Pronto, por suerte o desgracia, llegará Bruselas con la rebaja si el Gobierno quiere recibir las ayudas con las que sueña. Habrá ajustes, desde luego, y también habrá que aumentar los ingresos públicos
Decir a estas alturas que equilibrar las cuentas públicas (déficit –el mayor de la UE en proporción al PIB- y deuda externa) exigirá reformas profundas en la estructura del gasto público no es revelar ningún secreto. Es evidente que nuestro Estado gasta cada año entre 30.000 y 40.000 millones más de lo que ingresa, y que es ilusorio pensar en anular ese diferencial mediante subidas de impuestos so pena de estrangular la actividad económica. Indispensable, desde luego, no aumentar el gasto público no comprometido, algo que el Gobierno Sánchez se ha venido saltando a la torera desde que está en Moncloa con gastos y subvenciones por doquier. Pronto, por suerte o desgracia, llegará Bruselas con la rebaja si el Gobierno quiere recibir las ayudas con las que sueña. Habrá ajustes, desde luego, y también habrá que aumentar los ingresos públicos. ¿Cómo conseguirlo sin renunciar al mismo tiempo a las bajadas de tipos antes citadas en materia de sociedades, cotizaciones sociales e impuestos sobre el capital? La primera línea de actuación consistiría en subir tasas y precios públicos, con la imposición de peajes por el uso de las carreteras de alta capacidad como medida estrella por su impacto recaudatorio. Una decisión altamente impopular, porque las carreteras son hoy gratuitas tanto para vehículos ligeros como pesados, a diferencia de lo que ocurre en buena parte de los países europeos.
El IVA y sus exenciones
Y naturalmente el IVA. En España, menos del 50% del consumo de los hogares está gravado al 21%, un porcentaje muy inferior al de la mayoría de los países de la UE (82% en Alemania, 71% en Francia o 58% en Italia), mientras que el resto está gravado con un tipo reducido o súper reducido, además de las correspondientes exenciones. Esta es la clave de la baja imposición sobre el consumo en España en comparación con la UE. Parece, pues, necesaria, una revisión de los tipos súper reducidos para tender a equipararlos al tipo general, asunto difícil por cuanto ello podría perjudicar directamente a los hogares más vulnerables, algo que podría contrarrestarse fácilmente mediante las transferencias públicas o el IRPF. Por lo demás, de poco sirve a los hogares de rentas bajas que los impuestos indirectos sean muy bajos y los directos elevados, si esa estructura impositiva les condena a tasas de paro insoportables.
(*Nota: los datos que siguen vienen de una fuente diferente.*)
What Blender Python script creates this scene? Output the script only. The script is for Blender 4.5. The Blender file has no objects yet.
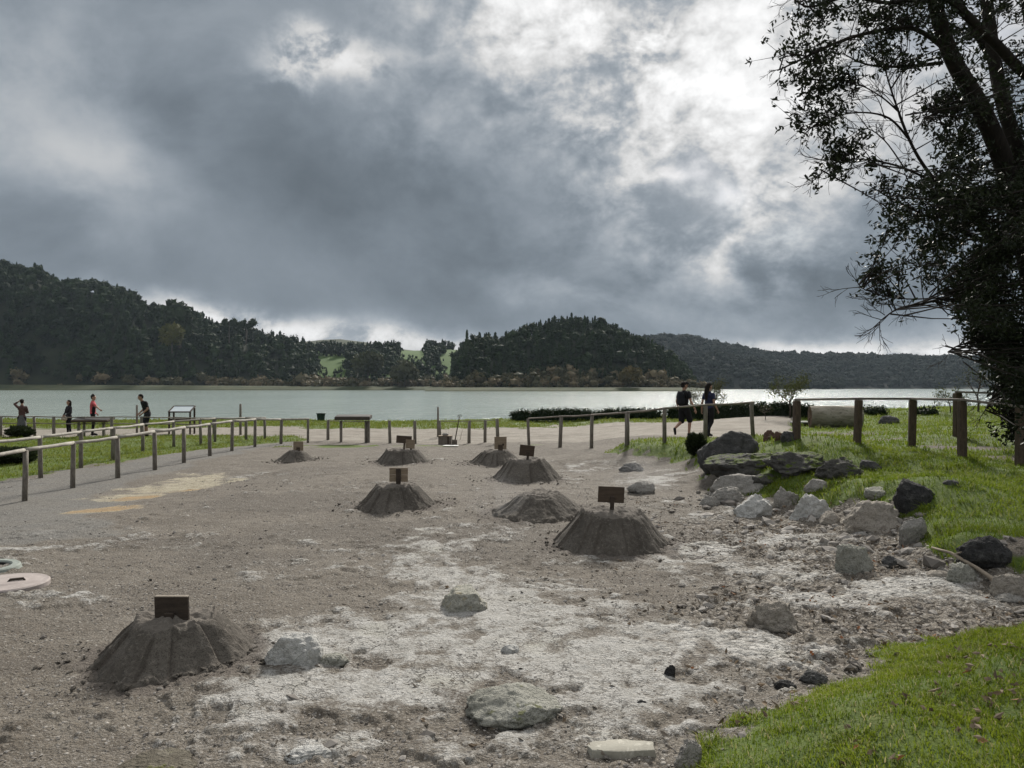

¿Tiene, pues, sentido bajar o subir impuestos? Depende de lo que queramos hacer con ello. Si aspiramos a corregir los desequilibrios citados, sobre los que tanto se ha escrito en vano en las últimas décadas, convendría bajar impuestos sobre la inversión empresarial (sociedades), sobre el empleo y los salarios (cotizaciones sociales) y sobre el ahorro (patrimonio y rendimientos del capital). Por el contrario, deberían subir tasas y precios públicos y determinados impuestos especiales, así como los tipos del IVA sobre algunos bienes y servicios. Muchos países de la UE han actuado ya en esta línea con éxito, para lo cual se requiere gobernantes con sentido de Estado, capaces de hacer políticamente posible lo que es económicamente necesario antes de que las circunstancias lo impongan. Lo dicho hasta ahora nada tiene que ver con lo que Pedro & Pablo estarían dispuestos a hacer en España si la coyuntura y Bruselas se lo permitieran. Pero este no es un Gobierno propio de un país miembro de la UE. Esto es otra cosa.
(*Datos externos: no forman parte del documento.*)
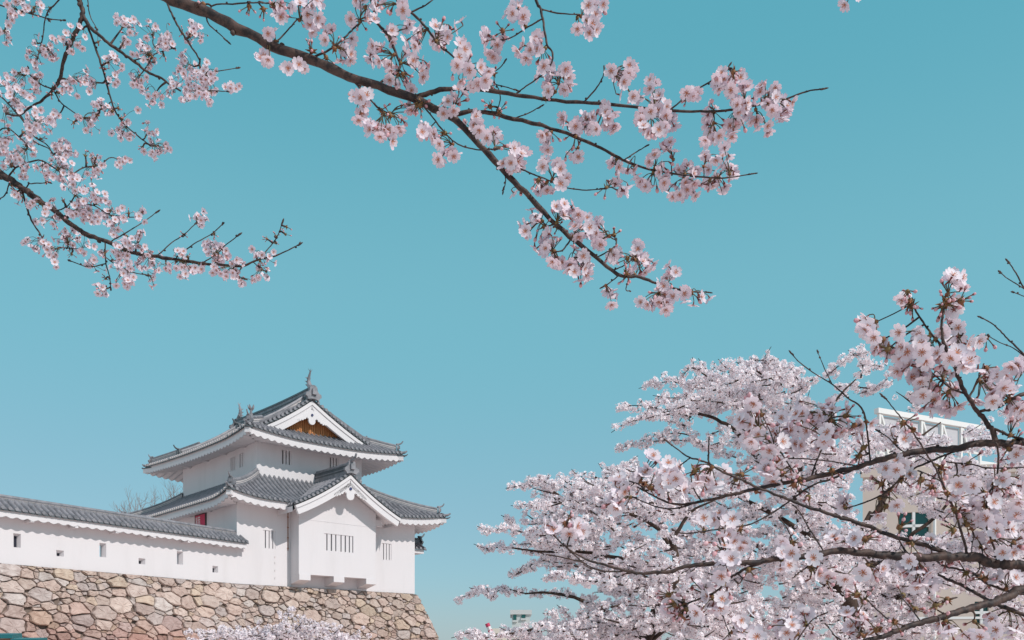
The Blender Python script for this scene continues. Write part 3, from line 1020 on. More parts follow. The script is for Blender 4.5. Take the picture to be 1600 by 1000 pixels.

Por mucho que se esfuerce Iglesias, por muy alto que grite, no hay mejor manera de acabar con la desigualdad que acabando con el paro. El mejor subsidio es un empleo, dijo Ronald Reagan. Por eso, un buen Gobierno debería preocuparse por favorecer con sus políticas la creación de puestos de trabajo, ergo debería adoptar las decisiones económicas tendentes a propiciar un clima adecuado para el emprendimiento y la creación de riqueza. Incentivando la inversión, nacional y extranjera. Preservando la seguridad jurídica. Quitando trabas. Favoreciendo la competencia. Liberalizando. Siendo cuidadoso con el gasto, es decir, con el dinero de los contribuyentes. Ayudando a los parados a encontrar un empleo cuanto antes. Socorriendo a los más pobres. Para eso debería servir un Gobierno, además de para garantizar la vida, la libertad y la propiedad. Para el resto, sobra.